No, that's definitely got to stop!
Send her a message to say that as your business is expanding so rapidly you are no longer able to accommodate her.
 
Thanks everyone
She does it with nails aswell. She will pay one time and then the next time say she as forgot her purse then the next time won’t pay for the time she as missed and that’s not even my time that’s Staff I’m paying to do that.
She never takes no for an answer and doesn’t take the hint with anything I say. Most of the time I just ignore her messages but still get annoyed inside and feel insulted that I’m not good enough to pay.
She gets shellac nails for £9 as it is to cover my staff and product and tries not to pay that.
 
Thanks everyone
She does it with nails aswell. She will pay one time and then the next time say she as forgot her purse then the next time won’t pay for the time she as missed and that’s not even my time that’s Staff I’m paying to do that.
She never takes no for an answer and doesn’t take the hint with anything I say. Most of the time I just ignore her messages but still get annoyed inside and feel insulted that I’m not good enough to pay.
She gets shellac nails for £9 as it is to cover my staff and product and tries not to pay that.
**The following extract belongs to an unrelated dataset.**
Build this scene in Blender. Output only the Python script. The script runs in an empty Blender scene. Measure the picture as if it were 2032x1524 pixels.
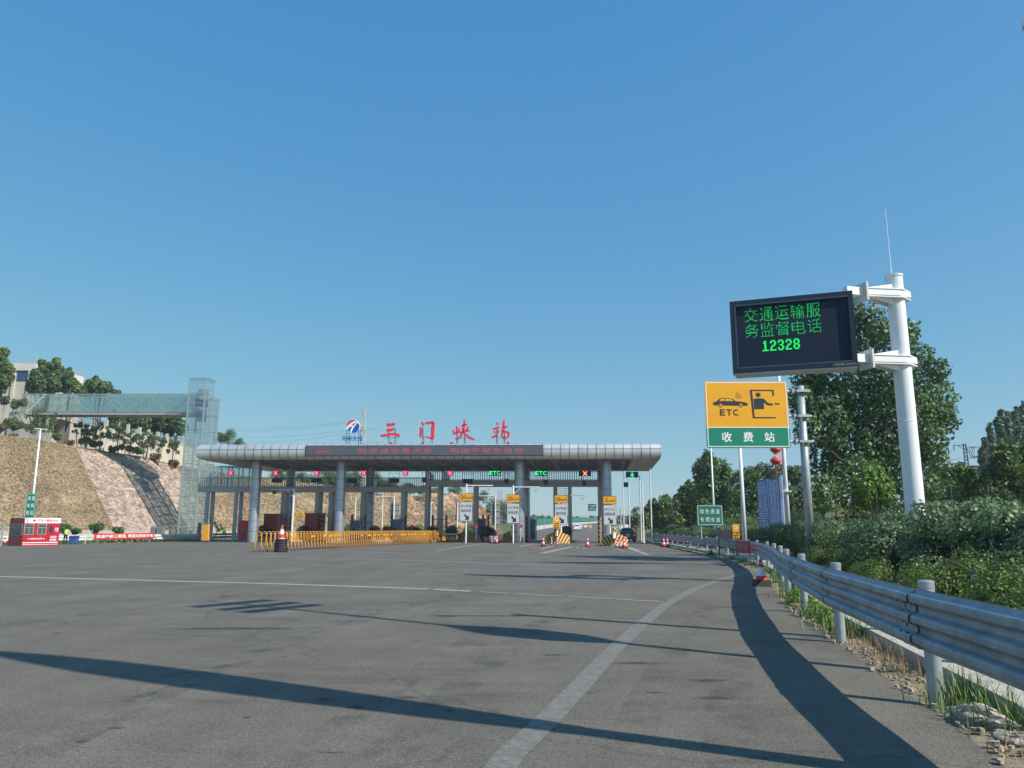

Bless you! It’s hard when you do something to be kind and then someone take the mick x
 
I have a friend that is a mobile hairdresser and she was doing all of her friends for the cost of the tube of tint, but then it got to a point where they would all meet up at one of their houses and all have their hair done in one night (3 of them plus occasionally a couple of their kids) for colours and cuts... so my poor friend was having an entire LONG night (they thought it was nice all getting together) for probably about £60 in total o_O ... then one day she texted them all and said that she is in business and is losing a lot of money for a nights work and sent them a price list each, it was still a "mates rates" price list but she had added a charge for her time as well as the products. I think they were all annoyed but when I was around them one day and heard one them say "I've got to pay £45 for my high lights and cut next time for god sake".. I said "wow what a bargain, I hope you tip her.." I think the penny might've started to drop. They all still use her, so it didn't harm their friendships...

I absolutely hate 'mates rates'. It's insulting and degrades my skills and the time I took learning my craft. I didn't go to college for 2 years full time not earning a penny and then spend 2 years as an Improver on very little money to undervalue myself or expect anyone else to, either.
Please put this 'friend' right. Explain in a nice way and be firm ... please.
 
She gets shellac nails for £9 as it is to cover my staff and product and tries not to pay that.

Why are you so desperate to be her friend? She’s clearly a user and will just find another mug when you stand up to her.
Please tell her NO MORE.
Honestly, you will feel sooo much better when you set new boundaries with this ‘friendship’.
 
I have no mates rates. None. I run a business. Not one of my friends has been offended - and I mean besties - that we charge the going rate. She does it because you let her. I would simply say that from 1 June you will be charging everybody the going rate with no exceptions. As for this woman, I would lose her to a staff member who then charges her the full price. Remember, you’re letting this happen. You have to stop it. Best of luck because she sounds like a nightmare, but she would make me dig my heels in even further.

Vic x
 
Bin her !!!! She is certainly no friend and not the sort of person you want as a client either! Scrap the "mates rates" completely. I have plenty of friends who are also clients (and vice versa) and none of them would ever expect any kind of discount. Put yourself and your business first. Oh... and tell her why you're binning her! ;) Good luck.